Task material:
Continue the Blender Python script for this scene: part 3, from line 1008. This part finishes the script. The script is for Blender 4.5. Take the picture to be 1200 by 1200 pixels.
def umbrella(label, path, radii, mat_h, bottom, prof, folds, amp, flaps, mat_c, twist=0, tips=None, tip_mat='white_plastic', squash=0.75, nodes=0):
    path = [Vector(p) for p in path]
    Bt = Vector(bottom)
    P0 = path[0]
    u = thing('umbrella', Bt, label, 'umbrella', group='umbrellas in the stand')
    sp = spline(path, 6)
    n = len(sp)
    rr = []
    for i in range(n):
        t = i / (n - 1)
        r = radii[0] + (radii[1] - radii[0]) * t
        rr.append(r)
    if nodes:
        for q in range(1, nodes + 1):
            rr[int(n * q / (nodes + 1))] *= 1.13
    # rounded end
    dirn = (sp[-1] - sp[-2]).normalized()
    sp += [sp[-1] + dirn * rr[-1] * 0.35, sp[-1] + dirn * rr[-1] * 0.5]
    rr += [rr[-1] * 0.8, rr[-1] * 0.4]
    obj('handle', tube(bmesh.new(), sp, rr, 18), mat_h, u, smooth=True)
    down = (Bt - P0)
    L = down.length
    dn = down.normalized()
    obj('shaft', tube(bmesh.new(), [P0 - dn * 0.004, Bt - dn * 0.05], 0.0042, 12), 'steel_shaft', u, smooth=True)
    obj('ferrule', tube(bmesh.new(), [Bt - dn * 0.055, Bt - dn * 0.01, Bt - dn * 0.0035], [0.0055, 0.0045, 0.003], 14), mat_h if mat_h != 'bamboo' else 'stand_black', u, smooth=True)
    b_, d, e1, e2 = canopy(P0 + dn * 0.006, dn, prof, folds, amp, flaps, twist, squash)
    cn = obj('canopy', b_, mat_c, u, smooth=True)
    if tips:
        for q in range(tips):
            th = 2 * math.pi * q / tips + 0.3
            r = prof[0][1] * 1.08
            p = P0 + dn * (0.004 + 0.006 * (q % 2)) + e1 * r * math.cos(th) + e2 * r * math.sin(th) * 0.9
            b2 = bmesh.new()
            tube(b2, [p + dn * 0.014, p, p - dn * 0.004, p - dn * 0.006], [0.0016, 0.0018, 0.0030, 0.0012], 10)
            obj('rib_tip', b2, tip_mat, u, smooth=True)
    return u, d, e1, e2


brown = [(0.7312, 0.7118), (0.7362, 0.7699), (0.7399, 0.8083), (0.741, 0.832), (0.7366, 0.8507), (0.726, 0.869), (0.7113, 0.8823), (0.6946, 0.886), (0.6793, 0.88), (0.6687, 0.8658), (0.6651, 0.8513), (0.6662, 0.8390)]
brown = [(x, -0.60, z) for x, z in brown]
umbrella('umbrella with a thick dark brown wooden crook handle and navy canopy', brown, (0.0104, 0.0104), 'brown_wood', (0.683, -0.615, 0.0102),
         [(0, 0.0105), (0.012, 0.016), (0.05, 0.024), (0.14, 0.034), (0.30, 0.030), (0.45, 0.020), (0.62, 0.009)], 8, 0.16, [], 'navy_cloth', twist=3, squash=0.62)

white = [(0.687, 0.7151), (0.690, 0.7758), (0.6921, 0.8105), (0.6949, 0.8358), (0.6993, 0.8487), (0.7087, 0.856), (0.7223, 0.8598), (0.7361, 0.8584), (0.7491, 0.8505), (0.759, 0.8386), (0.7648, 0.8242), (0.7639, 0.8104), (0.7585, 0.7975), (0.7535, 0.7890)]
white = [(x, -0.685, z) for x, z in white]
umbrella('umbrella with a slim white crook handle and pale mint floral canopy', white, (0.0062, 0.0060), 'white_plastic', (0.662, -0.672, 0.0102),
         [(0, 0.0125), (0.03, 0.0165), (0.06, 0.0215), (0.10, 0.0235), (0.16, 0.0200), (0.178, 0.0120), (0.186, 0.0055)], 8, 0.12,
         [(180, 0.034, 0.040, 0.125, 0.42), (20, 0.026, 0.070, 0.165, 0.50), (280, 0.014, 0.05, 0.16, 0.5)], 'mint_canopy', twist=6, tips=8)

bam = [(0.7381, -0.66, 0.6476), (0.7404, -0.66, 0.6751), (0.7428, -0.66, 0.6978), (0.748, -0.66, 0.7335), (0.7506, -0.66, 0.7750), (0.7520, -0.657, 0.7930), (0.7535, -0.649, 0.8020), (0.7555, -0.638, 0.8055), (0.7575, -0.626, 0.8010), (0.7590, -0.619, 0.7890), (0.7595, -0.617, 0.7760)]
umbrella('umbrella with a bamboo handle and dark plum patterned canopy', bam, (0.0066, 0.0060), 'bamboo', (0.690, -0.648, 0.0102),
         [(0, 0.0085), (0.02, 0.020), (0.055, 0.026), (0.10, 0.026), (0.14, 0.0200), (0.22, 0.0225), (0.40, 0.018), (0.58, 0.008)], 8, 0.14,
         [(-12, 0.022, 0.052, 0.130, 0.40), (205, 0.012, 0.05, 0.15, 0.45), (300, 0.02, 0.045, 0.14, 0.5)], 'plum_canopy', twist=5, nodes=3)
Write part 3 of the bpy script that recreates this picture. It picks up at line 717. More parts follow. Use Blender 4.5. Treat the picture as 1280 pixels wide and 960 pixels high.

What this task involves:
Your task is to repeat the data exactly, with nothing left out.

Response:
Continue the Blender Python script for this scene: part 3, from line 1008. This part finishes the script. The script is for Blender 4.5. Take the picture to be 1200 by 1200 pixels.
def umbrella(label, path, radii, mat_h, bottom, prof, folds, amp, flaps, mat_c, twist=0, tips=None, tip_mat='white_plastic', squash=0.75, nodes=0):
    path = [Vector(p) for p in path]
    Bt = Vector(bottom)
    P0 = path[0]
    u = thing('umbrella', Bt, label, 'umbrella', group='umbrellas in the stand')
    sp = spline(path, 6)
    n = len(sp)
    rr = []
    for i in range(n):
        t = i / (n - 1)
        r = radii[0] + (radii[1] - radii[0]) * t
        rr.append(r)
    if nodes:
        for q in range(1, nodes + 1):
            rr[int(n * q / (nodes + 1))] *= 1.13
    # rounded end
    dirn = (sp[-1] - sp[-2]).normalized()
    sp += [sp[-1] + dirn * rr[-1] * 0.35, sp[-1] + dirn * rr[-1] * 0.5]
    rr += [rr[-1] * 0.8, rr[-1] * 0.4]
    obj('handle', tube(bmesh.new(), sp, rr, 18), mat_h, u, smooth=True)
    down = (Bt - P0)
    L = down.length
    dn = down.normalized()
    obj('shaft', tube(bmesh.new(), [P0 - dn * 0.004, Bt - dn * 0.05], 0.0042, 12), 'steel_shaft', u, smooth=True)
    obj('ferrule', tube(bmesh.new(), [Bt - dn * 0.055, Bt - dn * 0.01, Bt - dn * 0.0035], [0.0055, 0.0045, 0.003], 14), mat_h if mat_h != 'bamboo' else 'stand_black', u, smooth=True)
    b_, d, e1, e2 = canopy(P0 + dn * 0.006, dn, prof, folds, amp, flaps, twist, squash)
    cn = obj('canopy', b_, mat_c, u, smooth=True)
    if tips:
        for q in range(tips):
            th = 2 * math.pi * q / tips + 0.3
            r = prof[0][1] * 1.08
            p = P0 + dn * (0.004 + 0.006 * (q % 2)) + e1 * r * math.cos(th) + e2 * r * math.sin(th) * 0.9
            b2 = bmesh.new()
            tube(b2, [p + dn * 0.014, p, p - dn * 0.004, p - dn * 0.006], [0.0016, 0.0018, 0.0030, 0.0012], 10)
            obj('rib_tip', b2, tip_mat, u, smooth=True)
    return u, d, e1, e2


brown = [(0.7312, 0.7118), (0.7362, 0.7699), (0.7399, 0.8083), (0.741, 0.832), (0.7366, 0.8507), (0.726, 0.869), (0.7113, 0.8823), (0.6946, 0.886), (0.6793, 0.88), (0.6687, 0.8658), (0.6651, 0.8513), (0.6662, 0.8390)]
brown = [(x, -0.60, z) for x, z in brown]
umbrella('umbrella with a thick dark brown wooden crook handle and navy canopy', brown, (0.0104, 0.0104), 'brown_wood', (0.683, -0.615, 0.0102),
         [(0, 0.0105), (0.012, 0.016), (0.05, 0.024), (0.14, 0.034), (0.30, 0.030), (0.45, 0.020), (0.62, 0.009)], 8, 0.16, [], 'navy_cloth', twist=3, squash=0.62)

white = [(0.687, 0.7151), (0.690, 0.7758), (0.6921, 0.8105), (0.6949, 0.8358), (0.6993, 0.8487), (0.7087, 0.856), (0.7223, 0.8598), (0.7361, 0.8584), (0.7491, 0.8505), (0.759, 0.8386), (0.7648, 0.8242), (0.7639, 0.8104), (0.7585, 0.7975), (0.7535, 0.7890)]
white = [(x, -0.685, z) for x, z in white]
umbrella('umbrella with a slim white crook handle and pale mint floral canopy', white, (0.0062, 0.0060), 'white_plastic', (0.662, -0.672, 0.0102),
         [(0, 0.0125), (0.03, 0.0165), (0.06, 0.0215), (0.10, 0.0235), (0.16, 0.0200), (0.178, 0.0120), (0.186, 0.0055)], 8, 0.12,
         [(180, 0.034, 0.040, 0.125, 0.42), (20, 0.026, 0.070, 0.165, 0.50), (280, 0.014, 0.05, 0.16, 0.5)], 'mint_canopy', twist=6, tips=8)

bam = [(0.7381, -0.66, 0.6476), (0.7404, -0.66, 0.6751), (0.7428, -0.66, 0.6978), (0.748, -0.66, 0.7335), (0.7506, -0.66, 0.7750), (0.7520, -0.657, 0.7930), (0.7535, -0.649, 0.8020), (0.7555, -0.638, 0.8055), (0.7575, -0.626, 0.8010), (0.7590, -0.619, 0.7890), (0.7595, -0.617, 0.7760)]
umbrella('umbrella with a bamboo handle and dark plum patterned canopy', bam, (0.0066, 0.0060), 'bamboo', (0.690, -0.648, 0.0102),
         [(0, 0.0085), (0.02, 0.020), (0.055, 0.026), (0.10, 0.026), (0.14, 0.0200), (0.22, 0.0225), (0.40, 0.018), (0.58, 0.008)], 8, 0.14,
         [(-12, 0.022, 0.052, 0.130, 0.40), (205, 0.012, 0.05, 0.15, 0.45), (300, 0.02, 0.045, 0.14, 0.5)], 'plum_canopy', twist=5, nodes=3)
Write part 3 of the bpy script that recreates this picture. It picks up at line 717. More parts follow. Use Blender 4.5. Treat the picture as 1280 pixels wide and 960 pixels high.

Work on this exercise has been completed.